Exodus 14:26-31 Het Boek (HTB)
Toen zei de HERE tegen Mozes: ‘Strek uw arm uit over de zee, zodat het water terugstroomt over de Egyptenaren en hun strijdwagens en ruiters.’ Mozes strekte zijn arm uit en bij het aanbreken van de morgen stroomde het water weer terug in zijn normale bedding. De Egyptenaren probeerden te ontvluchten maar verdronken jammerlijk, allemaal. Het water bedekte het pad en de strijdwagens en ruiters. Niemand van het Egyptische leger overleefde het. Maar het volk Israël was over een droog pad tussen de watermassaʼs door getrokken. Zo redde de HERE die dag zijn volk uit de macht van de Egyptenaren. De Israëlieten zagen de levenloze lichamen die aangespoeld waren. Toen besefte het volk wat een groot wonder er was gebeurd. Allen hadden diep ontzag voor de HERE en geloofden in Hem en in zijn dienaar Mozes.

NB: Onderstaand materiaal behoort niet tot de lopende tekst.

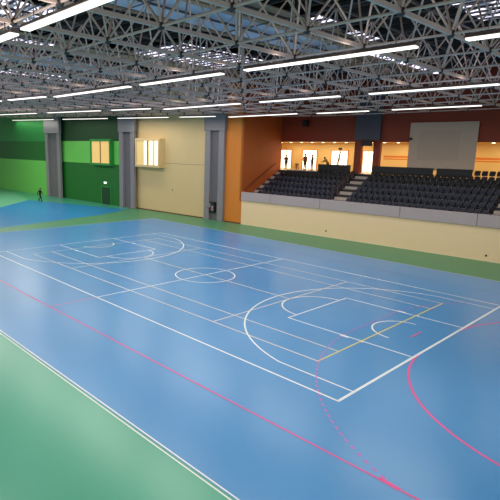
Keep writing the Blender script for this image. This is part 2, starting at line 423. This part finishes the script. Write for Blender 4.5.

Exodus 14:26-31 BasisBijbel, de bijbel in makkelijk Nederlands (BB)
Toen zei de Heer tegen Mozes: "Strek je hand uit over de zee. Dan zal het water terugstromen over de Egyptenaren, hun wagens en hun ruiters." Mozes strekte zijn hand uit over de zee. En zo stroomde toen het ochtend begon te worden, de zee terug over de drooggevallen bodem. In hun verwarring vluchtten de Egyptenaren het water tegemoet. Zo joeg de Heer de Egyptenaren de zee in. Het water stroomde terug en bedekte de wagens en ruiters. Het bedekte het hele leger van de farao dat hen achterna gegaan was. Niet één van hen bleef over. Maar de Israëlieten gingen over het droge door de zee. Het water stond als een muur links en rechts van hen. Zo bevrijdde de Heer die dag de Israëlieten uit de macht van de Egyptenaren. De Israëlieten zagen de Egyptenaren dood langs de zee liggen. Ze zagen wat een machtige daad God had gedaan tegen Egypte. En ze hadden diep ontzag voor de Heer. Ze geloofden in Hem en in zijn dienaar Mozes.